In an article published on the Wall Street Journal’s website -- a day before the Senate plans to take a crucial test vote on his confirmation -- Kavanaugh said his testimony "reflected my overwhelming frustration at being wrongly accused, without corroboration, of horrible conduct completely contrary to my record and character."

Kavanaugh Says He May Have Been Too Emotional at Senate Hearing

He said he was more emotional than he had ever been. "I know that my tone was sharp, and I said a few things I should not have said. I hope everyone can understand that I was there as a son, husband and dad," he wrote.

Going forward, he wrote, "you can count on me to be the same kind of judge and person I have been for my entire 28-year legal career: hardworking, even-keeled, open-minded, independent and dedicated to the Constitution and the public good."

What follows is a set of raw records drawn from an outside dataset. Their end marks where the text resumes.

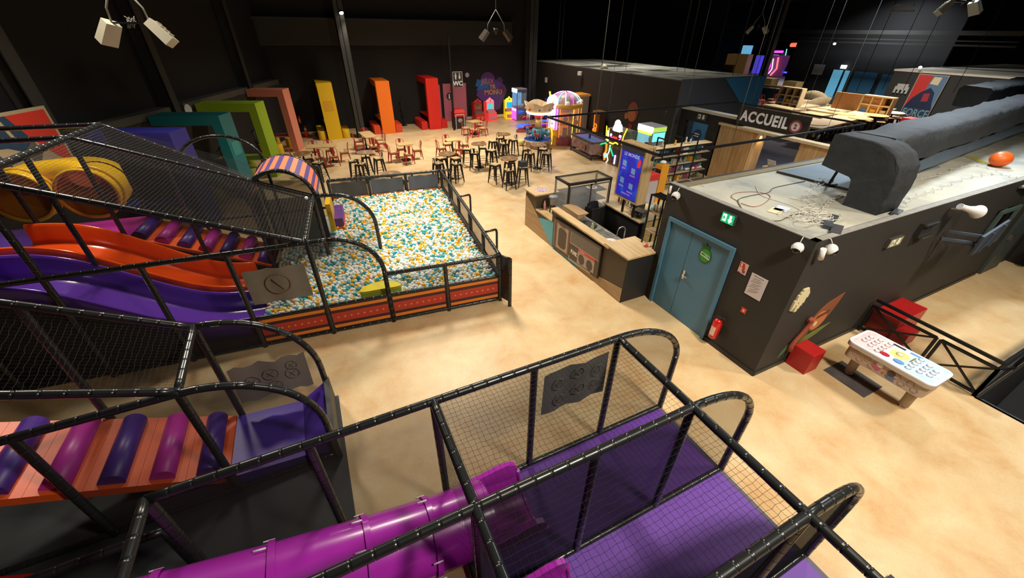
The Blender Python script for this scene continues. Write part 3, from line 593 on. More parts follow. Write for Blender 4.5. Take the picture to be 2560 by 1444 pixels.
# yellow crawl tubes
Y_=P('yellow_plastic',(240,190,14),.35,coat=.2); AM=P('amber_inside',(214,146,14),.45)
T=thing('crawl_tube','yellow plastic crawl tube with two round open ends and a bent middle, on the platform','crawl tube',tuple(U((-8.8,4.4,1.6))))
for uc,zc in ((-8.22,2.2),(-9.35,2.25)):
    b=MB(U); b.tube([(uc,3.78,zc),(uc,4.5,zc)],.5,32,caps=False); b.build('tube_section',Y_,T)
    b=MB(U); b.tube([(uc,4.45,zc),(uc,3.80,zc)],.47,32,caps=False); b.build('inner_wall',AM,T)
    for v_ in (3.78,4.05): b=MB(U); b.tube([(uc+.52*math.cos(2*PI*j/28),v_,zc+.52*math.sin(2*PI*j/28)) for j in range(28)],.04,8,closed=True); b.build('flange',Y_,T)
    b=MB(U); b.lathe([(0.001,0),(.3,0)],(0,0,0),12,False) if False else None
    fr=PF(U((uc,4.44,zc)),pu,(0,0,1)); b=MB(); poly(b,fr,ell(0,0,.48,.48,28),0,.02); b.build('back_wall',P('deep_amber',(176,112,12),.5),T)
    b=MB(); poly(b,fr,ell(.18,.2,.1,.13,16),.03,.01); b.build('port_hole',BLK,T)
b=MB(U); b.tube([(-8.785+.56*math.cos(PI*j/12),4.5+.5*math.sin(PI*j/12),2.22) for j in range(13)],.5,24,caps=False); b.build('bend',Y_,T)
b=MB(U); b.tube([(-8.785+.56*math.cos(PI*j/12),4.0+.3*math.sin(PI*j/12),2.5+.1*math.sin(PI*j/12)) for j in range(13)],.25,16); b.build('saddle',Y_,T)
# pads, boat, step, white ball
o=MB(U).box(-3.62,-3.5,3.9,4.75,.5,1.35).build('corner_pad',P('yellow_vinyl',(232,182,20),.45)); tag(o,'upright yellow foam pad on the post at the far left of the ball pit','pad')
T=thing('foam_step','purple foam block with orange base, half buried at the left edge of the balls','foam block',tuple(U((-3.3,4.6,.4)))); MB(U).box(-3.58,-3.28,4.05,5.15,.62,.86).build('top_block',P('purple_vinyl2',(98,52,140),.5),T); MB(U).box(-3.58,-3.26,4.0,5.15,.4,.62).build('base_block',P('orange_red_vinyl',(214,92,50),.5),T)
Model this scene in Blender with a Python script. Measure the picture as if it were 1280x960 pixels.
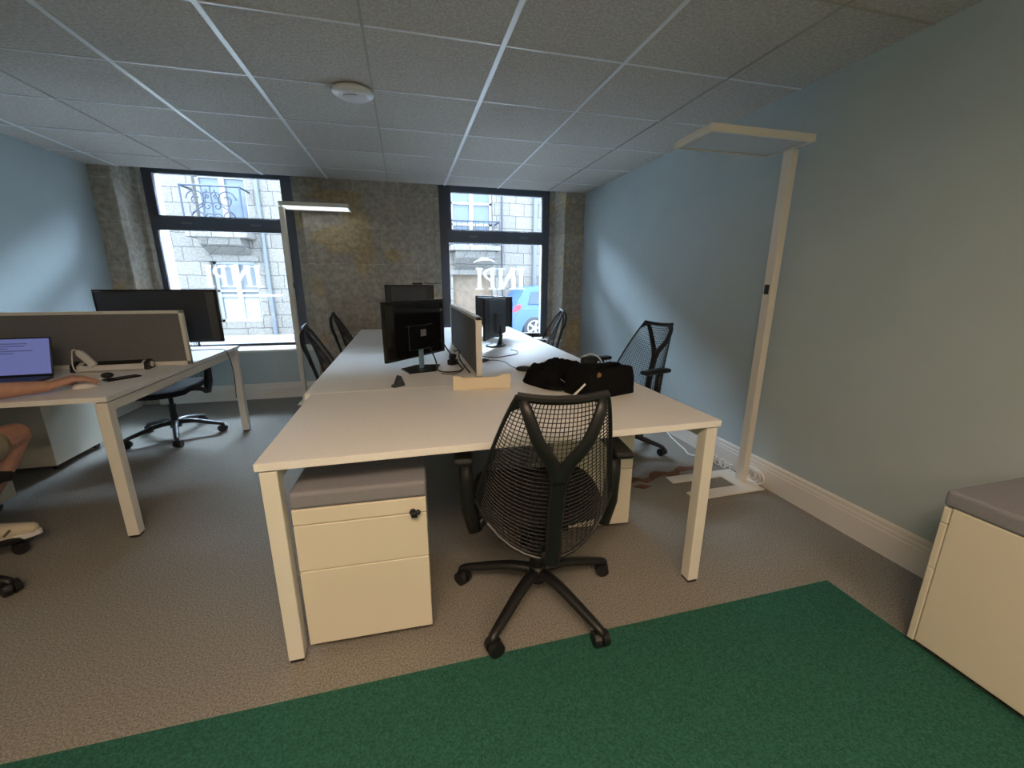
import bpy, bmesh, math, random
from mathutils import Vector, Matrix, Euler
PI = math.pi
sc = bpy.context.scene
C = sc.collection
for o in list(bpy.data.objects): bpy.data.objects.remove(o)

# ------------------------------------------------------------------ camera, light, exposure
cam = bpy.data.cameras.new('camera'); cam.sensor_width = 36; cam.lens = 509.42/1280*36
cam.clip_start = .02; cam.clip_end = 200
co = bpy.data.objects.new('camera', cam); C.objects.link(co)
EYE = 1.2752
r_ = Vector((0.96866436, -0.2483616, 0.00242425)); u_ = Vector((0.0583985, 0.23723205, 0.96969612)); f_ = Vector((0.24141039, 0.9391685, -0.24430218))
m3 = Matrix((r_, u_, -f_)).transposed()
co.matrix_world = Matrix.Translation((0, 0, EYE)) @ m3.to_4x4()
sc.camera = co
sc.view_settings.view_transform = 'Standard'; sc.view_settings.look = 'None'
sc.view_settings.gamma = 1; sc.view_settings.use_curve_mapping = False
sc.view_settings.exposure = 1.25

w = bpy.data.worlds.new('world'); sc.world = w; w.use_nodes = True
bg = w.node_tree.nodes['Background']; bg.inputs[0].default_value = (.60, .79, 1.0, 1)
# hazy sky, brighter beyond the far houses than behind this building
wt = w.node_tree; _tc = wt.nodes.new('ShaderNodeTexCoord'); _sp = wt.nodes.new('ShaderNodeSeparateXYZ'); _mr = wt.nodes.new('ShaderNodeMapRange')
wt.links.new(_tc.outputs['Generated'], _sp.inputs[0]); wt.links.new(_sp.outputs[1], _mr.inputs[0]); wt.links.new(_mr.outputs[0], bg.inputs[1])
_mr.inputs[1].default_value = -.1; _mr.inputs[2].default_value = .6; _mr.inputs[3].default_value = 5; _mr.inputs[4].default_value = 52

def light(name, kind, loc, energy, col, rot=(0, 0, 0), size=None, size_y=None, **k):
    l = bpy.data.lights.new(name, kind); l.energy = energy; l.color = col
    if kind == 'AREA':
        l.shape = 'RECTANGLE'; l.size = size; l.size_y = size_y or size
    for a, b in k.items(): setattr(l, a, b)
    o = bpy.data.objects.new(name, l); o.location = loc; o.rotation_euler = rot; C.objects.link(o); return o
light('sun', 'SUN', (0, 0, 10), 1.2, (1, .95, .88), (math.radians(42), 0, math.radians(-18)), angle=.01)
for nm, x0, x1 in (('window_portal', -2.5, -1.1), ('window_portal', .5, 1.85)):
    light(nm, 'AREA', ((x0+x1)/2, 5.45, 1.45), 1, (1, 1, 1), (-PI/2, 0, 0), x1-x0, 1.8).data.cycles.is_portal = True
# warm ceiling lamps of the room part behind the photographer, then added upward fill
WARM = (1, .73, .50)
light('ceiling_lamp_back', 'AREA', (-.2, -.5, 2.27), 20, WARM, (0, 0, 0), 1.2, .6)
light('ceiling_lamp_rear', 'AREA', (.5, -2.2, 2.27), 14, WARM, (0, 0, 0), 1.0, .5)
light('ceiling_fill_light', 'AREA', (.9, -.9, 1.95), 13, WARM, (PI, 0, 0), .6, .3)  # this and the next: unseen light added to brighten the ceiling
light('ceiling_fill_light', 'AREA', (-1.6, -.9, 1.95), 9, WARM, (PI, 0, 0), .6, .3)

# ------------------------------------------------------------------ materials
def S(r, g, b):
    f = lambda c: (c/255/12.92) if c/255 <= .04045 else ((c/255+.055)/1.055)**2.4
    return (f(r), f(g), f(b), 1)
MC = {}
def mat(name, col, rough=.5, metal=0, spec=.5, noise=0, nscale=40, bump=0, bscale=None, emis=None, estr=0):
    if name in MC: return MC[name]
    m = bpy.data.materials.new(name); m.use_nodes = True; nt = m.node_tree; b = nt.nodes['Principled BSDF']
    b.inputs['Base Color'].default_value = col; b.inputs['Roughness'].default_value = rough
    b.inputs['Metallic'].default_value = metal; b.inputs['Specular IOR Level'].default_value = spec
    if noise or bump:
        tc = nt.nodes.new('ShaderNodeTexCoord')
        n = nt.nodes.new('ShaderNodeTexNoise'); n.inputs['Scale'].default_value = nscale; n.inputs['Detail'].default_value = 4
        nt.links.new(tc.outputs['Object'], n.inputs['Vector'])
        if noise:
            rp = nt.nodes.new('ShaderNodeValToRGB')
            rp.color_ramp.elements[0].position = .3; rp.color_ramp.elements[1].position = .7
            rp.color_ramp.elements[0].color = tuple(c*(1-noise) for c in col[:3])+(1,)
            rp.color_ramp.elements[1].color = tuple(min(1, c*(1+noise)) for c in col[:3])+(1,)
            nt.links.new(n.outputs['Fac'], rp.inputs[0]); nt.links.new(rp.outputs[0], b.inputs['Base Color'])
        if bump:
            n2 = n
            if bscale:
                n2 = nt.nodes.new('ShaderNodeTexNoise'); n2.inputs['Scale'].default_value = bscale; n2.inputs['Detail'].default_value = 5
                nt.links.new(tc.outputs['Object'], n2.inputs['Vector'])
            bp = nt.nodes.new('ShaderNodeBump'); bp.inputs['Strength'].default_value = bump; bp.inputs['Distance'].default_value = .004
            nt.links.new(n2.outputs['Fac'], bp.inputs['Height']); nt.links.new(bp.outputs[0], b.inputs['Normal'])
    if emis: b.inputs['Emission Color'].default_value = emis; b.inputs['Emission Strength'].default_value = estr
    MC[name] = m; return m

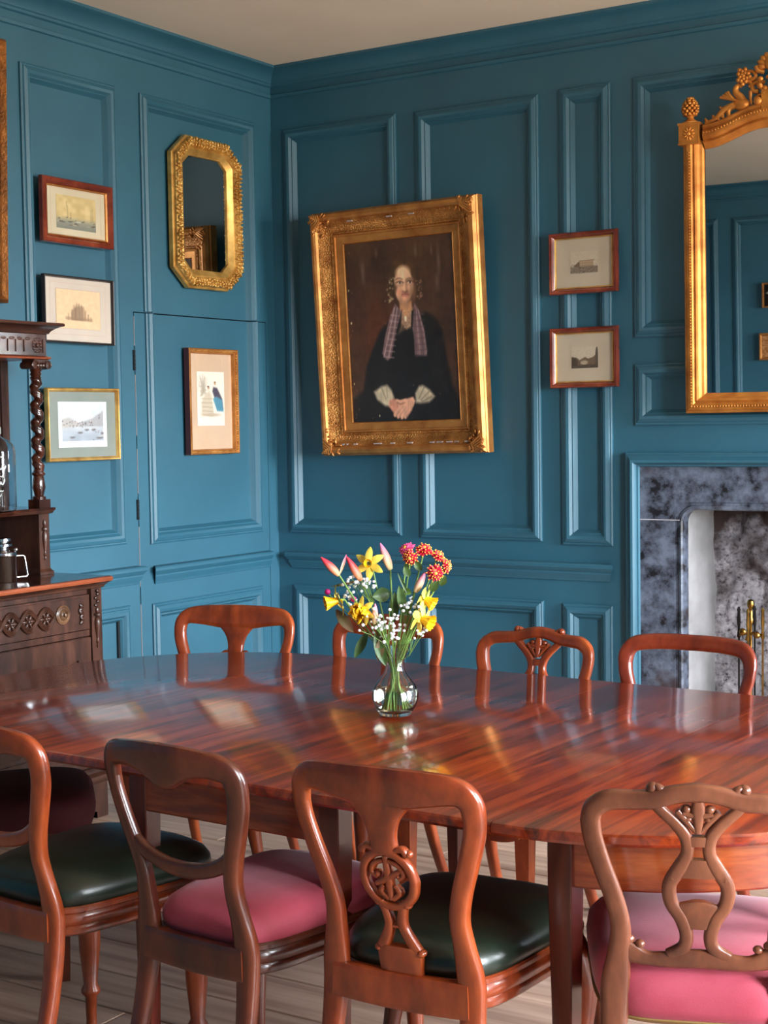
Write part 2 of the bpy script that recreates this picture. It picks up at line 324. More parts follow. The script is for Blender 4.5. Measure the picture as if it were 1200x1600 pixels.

At last week’s hearing, as he denied the allegations against him, Kavanaugh made no secret of his anger at Democrats on the committee.

"This whole two-week effort has been a calculated and orchestrated political hit, fueled with apparent pent-up anger about President Trump and the 2016 election, fear that has been unfairly stoked about my judicial record, revenge on behalf of the Clintons and millions of dollars in money from outside, left-wing opposition groups," Kavanaugh told the committee.

In the days after the hearing, many Democrats have questioned whether he has the proper judicial temperament to serve on the nation’s highest court.

Retired Justice John Paul Stevens, a Republican appointee who retired in 2010, said Thursday that Kavanaugh doesn’t belong on the Supreme Court, reported the Palm Beach Post in Florida. Stevens said he had praised Kavanaugh in previous years and thought he was qualified for the court, the newspaper said.

“I’ve changed my views for reasons that have no relationship to his intellectual ability," Stevens said, according to the newspaper. "I feel his performance in the hearings ultimately changed my mind.”